I have tried a fairly simple way of connecting reading and writing instruction through the use of illustration and visualizing. First, I introduce three to five vocabulary words to my students. Next, we define these words together and talk about them. Then, I ask students to do something creative.
Since we’ve talked about the vocabulary words and what they mean, I ask students to draw or describe a character who might use this word as their namesake. (Pixar’s Inside Out does this quite well with emotions.)
For students who crave opportunities to express their ideas in art, this is ideal. It’s also an invitation for students who want to write and compose using words—and they often find more words to explain the character they have in mind as they explore the concept related to the vocabulary word they choose.
Sentence Stems and Mentor Texts with Middle Grades
From print to digital, a writing-centered curriculum for the middle years can include expanding on how students begin to build complex texts and write for a variety of audiences. In fact, I believe it really should. The first time I wrote a dissertation (which is also, according to my plans, the only time I’ll write one ), I looked at several examples of dissertations, and I read the work of my doctoral committee members.

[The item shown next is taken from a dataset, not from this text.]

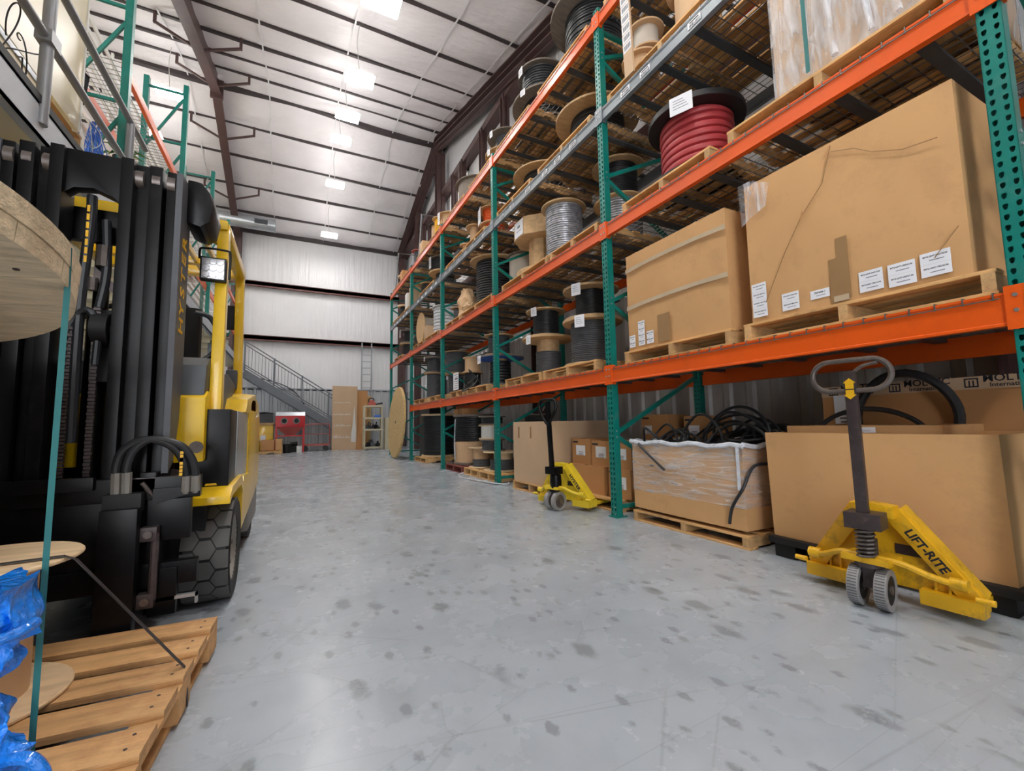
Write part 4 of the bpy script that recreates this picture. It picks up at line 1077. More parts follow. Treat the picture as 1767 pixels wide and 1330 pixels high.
# --- beam level 2
Z2 = S[2]+PH+.008
pallet('pallet with corner blocks under the red hose reel', 2.95, 2.2, S[2]+.008, 1.1, 1.05)
reel('big black reel wound with thick red rubber hose on the second shelf', 3.43, 2.7, .44, Z2, 3.86, .335, 'hosered', 'blackflange', .066, .06, (.2, .17, W_+.42))
pallet('pallet under the film wrapped load beside the near upright, second shelf', 2.94, .74, S[2]+.008, 1.1, 1.3)
t = thing('wrapped_load', 'film wrapped cartons with a teal strap on the second shelf at the top right', 'wrapped load', (3.5, 1.22, Z2))
obj('cartons', carton_mesh(1.04, .9, 1.0, .05, seed=31), 'cardpale', t, bevel=0)
obj('stretch_film', carton_mesh(1.06, .92, .99, .055, seed=31), 'clearfilm2', t, label='clear shiny stretch film')
obj('strap', MB().box(-.6, -.598, .19, .215, 0, 1.0), 'tealstrap', t)
obj('paper_label', MB().box(-.604, -.601, -.05, .1, .55, .66), 'paper', t)
m = MB()
for k in range(3): m.box(-.606, -.604, -.03, .07-.02*k, .57+k*.03, .58+k*.03)
obj('print', m, 'cblue', t)
for yy, ww in ((.05, .02), (-.14, .015), (-.26, .02), (-.36, .015)): obj('film_fold', MB().tube([(-.595, yy, .0), (-.6, yy+.02, .3), (-.598, yy-.01, .7), (-.59, yy, .98)], ww, 6), 'clearfilm2', t)
pallet('pallet under the two reels right behind the second upright, second shelf', 2.95, 3.65, S[2]+.008, 1.15, 1.0)
reel('film wrapped silver cable reel, lower one behind the second upright', 3.66, 4.05, .32, Z2, 3.73, .26, 'cablesilver', 'ply', .03, .025)
reel('black cable reel stacked on the silver reel behind the second upright', 3.7, 4.12, .34, 3.73, 4.24, .24, 'cable', 'ply', .022, .022, (.12, .12, W_+.3))
reel('film wrapped silver cable reel just left of the second upright, second shelf', 3.28, 4.78, .31, Z2, 3.92, .255, 'cablesilver', 'ply', .03, .022)
pallet('pallet under the wooden octagonal reel, second shelf', 2.95, 4.72, S[2]+.008, 1.1, 1.4)
t = thing('cable_reel', 'wooden reel with an octagonal boxed flange and a large paper label', 'cable reel', (3.42, 5.62, Z2))
def octo(r): return [(r*math.cos(PI/8+k*PI/4), r*math.sin(PI/8+k*PI/4)) for k in range(8)]
obj('flange', MB().prism(octo(.43), .62, .9, 'z'), 'ply', t, bevel=.004)
obj('drum', MB().prism(octo(.2), .12, .62, 'z'), 'ply', t)
obj('flange', MB().disc(.4, 0, .12, 40), 'ply', t)
o = obj('paper_label', MB().box(-.003, 0, -.13, .13, 0, .24), 'paper', t, (-.405, -.01, .64)); m = MB()
m.box(-.004, -.003, -.04, .04, .13, .17); m.box(-.004, -.003, -.08, .08, .08, .09); obj('print', m, 'greyink', o)
pallet('pallet under the white drum and the black reel at the third upright, second shelf', 2.95, 6.5, S[2]+.008, 1.2, 1.55)
reel('wide reel of thick black cable at the third upright, second shelf', 3.5, 7.53, .5, Z2, 4.15, .38, 'cable', 'ply', .045, .04)
reel('weathered white drum reel right of the third upright, second shelf', 3.72, 6.73, .33, Z2, 4.0, .27, None, 'plyold', drum='greywrap', hub=.28)
t = thing('kraft_bundle', 'crumpled kraft paper bundle left of the wide black reel', 'paper bundle', (3.2, 8.3, Z2))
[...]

Mentor texts are essential for helping writers find their way through a new kind of writing and expand their strengths. When I use sentence stems and mentor texts, it’s an opportunity to read and analyze with students, and it’s a chance to get so creative with my own response that students would be hard-pressed to use it exactly in their own work. The mentor text is a guide and a model, after all, and not something that should be replicated word for word.

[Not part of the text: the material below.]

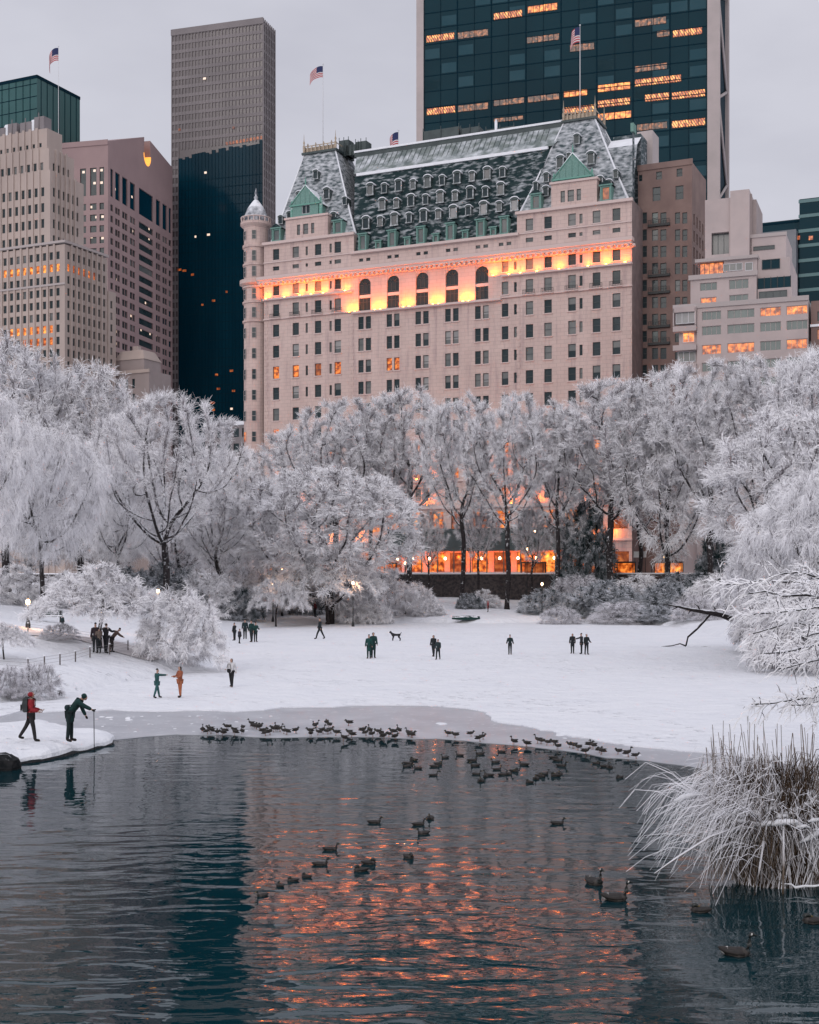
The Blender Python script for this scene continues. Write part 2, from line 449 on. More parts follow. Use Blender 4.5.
# flakes of broken snow on the ice
b = MB(); rr = random.Random(4)
for k in range(46):
    px = rr.choice([rr.uniform(95, 260), rr.uniform(120, 210), rr.uniform(260, 640)]); py = 712 + rr.uniform(3, 20) + max(0, px - 490) * .22
    p = flat(px, py, .022); r = rr.uniform(.02, .085) * rr.choice((1, 1, 1, 2.2)); pts = []
    for a in range(7):
        t = a / 7 * 6.283; k2 = rr.uniform(.35, 1.2)
        pts.append((p.x + math.cos(t) * r * k2 * 1.3, p.y + math.sin(t) * r * k2 * 1.8, .022))
    top = [(x * .7 + p.x * .3, y * .7 + p.y * .3, .022 + r * .25) for x, y, z in pts]
    b.frustum(pts, top)
tag(b.build('snow_flakes', M['snowcap']), 'small broken lumps of snow scattered on the grey ice', 'snow lumps', kind='stuff')

# the spit the two people stand on
def spit():
    edge = [(-60, 770), (0, 768), (20, 764), (42, 761), (60, 757.5), (78, 752.5), (96, 748.5), (112, 745), (116, 742), (110, 739), (96, 737.5), (80, 735.5), (60, 731), (48, 727), (30, 727), (10, 729), (-60, 730)]
    pts = [flat(*p) for p in edge]
    fine = []
    for k in range(len(pts)):
        A = pts[k]; B = pts[(k + 1) % len(pts)]; n = max(1, int((B - A).length / .35))
        for t in range(n): fine.append(A.lerp(B, t / n))
    rr = random.Random(2)
    c = sum(fine, Vector()) / len(fine)
    rings = [(1.0, -.05, 1), (.995, .07, 1), (1.012, .095, 0), (1.0, .20, 0), (.97, .27, 0), (.90, .33, 0), (.7, .38, 0), (.4, .42, 0)]
    mb = MB(); n = len(fine); jit = [rr.uniform(-.035, .035) for _ in fine]
    rows = []
    for s, z, mt in rings:
        row = []
        for k, p in enumerate(fine):
            q = c + (p - c) * (s + jit[k] * (.6 if s > .8 else .2))
            q.z = z + (float(vnoise(q.x, q.y, .7, 5)) - .5) * (.16 if z > .15 else (.15 if z > .06 else .03))
            row.append(q)
        rows.append(row)
    for r in range(len(rows) - 1):
        for k in range(n):
            k2 = (k + 1) % n
            mb.poly([rows[r][k], rows[r][k2], rows[r + 1][k2], rows[r + 1][k]], rings[r + 1][2], True)
    mb.poly(rows[-1], 0, True)
    rock = pmat('wet_dark_rock', (.02, .02, .024), (.045, .04, .042), 4.0, .5)
    o = mb.build('snow_bank', [M['snow'], rock])
    tag(o, 'low snowy spit with a dark rock edge reaching into the water', 'snow bank', kind='structure')
spit()
b = MB(); rr = random.Random(14); c = flat(-1, 770)
rows_ = []
for i, (zz0, k) in enumerate(((-.15, 1.0), (.1, 1.08), (.32, .95), (.48, .6))):
    rows_.append([(c.x + math.cos(a) * .62 * k * rr.uniform(.85, 1.1), c.y + .15 + math.sin(a) * .5 * k * rr.uniform(.85, 1.1), zz0 + rr.uniform(-.04, .04)) for a in np.linspace(0, 6.283, 10)[:-1]])
for r0, r1 in zip(rows_[:-1], rows_[1:]):
    for k in range(9): b.poly([r0[k], r0[(k + 1) % 9], r1[(k + 1) % 9], r1[k]])
b.poly(rows_[-1])
tag(b.build('boulder', snowtop('black_wet_boulder', (.010, .012, .014), (.03, .03, .032), .9, 1.1, 2.0)), 'black wet boulder at the left edge under the snowy spit', 'rock')

# 59th-street side: street, kerb, park wall
XD = Vector((.9091, -.4166, 0)); YD = Vector((.4166, .9091, 0))
WP = Vector((0, WALL0, 0))
def wl(u, v, z): return WP + XD * u + YD * v + Vector((0, 0, z))
M['asphalt'] = pmat('wet_asphalt', (.045, .045, .05), (.10, .10, .11), .5, .4)
M['kerb'] = snowtop('stone_kerb', (.25, .24, .24), None, .4, .6)
b = MB(); b.poly([wl(-160, 6, STREET + .004), wl(160, 6, STREET + .004), wl(160, 24, STREET + .004), wl(-160, 24, STREET + .004)])
tag(b.build('street', M['asphalt']), 'wet city street behind the park wall', 'street', kind='structure')
b = MB()
for v0, v1 in ((.44, 6.0), (24.0, 29.5)):
    b.frustum([wl(-160, v0, (STREET - .1 if v0 > 9 else 1.0)), wl(160, v0, (STREET - .1 if v0 > 9 else 1.0)), wl(160, v1, (STREET - .1 if v0 > 9 else 1.0)), wl(-160, v1, (STREET - .1 if v0 > 9 else 1.0))],
              [wl(-160, v0, STREET + .13), wl(160, v0, STREET + .13), wl(160, v1, STREET + .13), wl(-160, v1, STREET + .13)], 0)
tag(b.build('sidewalk', M['kerb']), 'snowy sidewalks on both sides of the street', 'sidewalk', kind='structure')
M['wallstone'] = snowtop('dark_brownstone_wall', (.035, .034, .036), (.085, .07, .068), .4, .6, 1.0, bscale=2.5)
b = MB()
u = -95.0
rr = random.Random(5)
b.frustum([wl(-95, -.3, .6), wl(95, -.3, .6), wl(95, .3, .6), wl(-95, .3, .6)], [wl(-95, -.3, 6.12), wl(95, -.3, 6.12), wl(95, .3, 6.12), wl(-95, .3, 6.12)], 0)
b.frustum([wl(-95, -.42, 6.124), wl(95, -.42, 6.124), wl(95, .42, 6.124), wl(-95, .42, 6.124)], [wl(-95, -.36, 6.33), wl(95, -.36, 6.33), wl(95, .36, 6.33), wl(-95, .36, 6.33)], 1)
wo = b.build('park_wall', [M['wallstone'], M['snowcap']])
tag(wo, 'long dark stone park wall with a snow capped top below the lit hotel front', 'wall')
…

For more on mentor texts, I highly recommend Write Like This, by Kelly Gallagher. Gallagher has a variety of resources for reading and writing on his website, and I also had the chance to talk with him last year on a podcast about the value of mentor texts.
By helping students expand their writing repertoires, teachers demonstrate the “why” of writing along with the “how.” Writing doesn’t exist in a vacuum and isn’t simply something done at school just because—it’s a vital practice and is part of professional and personal purpose. Exploring our voice and story helps us remember what is important and true, and it also helps us process difficult questions and experiences.
Moving to Sophistication
From this initial work with illustrations and digital tools, as well as mentor texts, students can engage in sophistication—a more detailed mentorship practice with developing complex ideas, evaluating perspectives, and exploring nuances. In a recent lesson, I worked with students to explore what sophistication means.
This was no easy task. We spent months reading a variety of written works, from poems to essays. We wrote and practiced together. As a final exercise, we worked together to compose a fairly simple definition of democracy. We did this using knowledge from social studies classes that the students were taking at the same time (especially civic literacy) and artificial intelligence (AI) tools. We co-composed this basic definition, and then I asked students to think of examples from history and from their lives to add to the definition.
What was it about democracy that stood out to my students? As we crafted together, we discovered that the worldviews that my students carried with them could not easily be replicated by AI. My students saw that their understanding of government and liberty went beyond the definition and included personal examples. By building upon student approximations, using a variety of tools, and continuing to center writing as a regular and expected part of the classroom experience across content areas, we can help students explore these nuances and practice part of the joy of craft—writing and composing with meaningful purposes.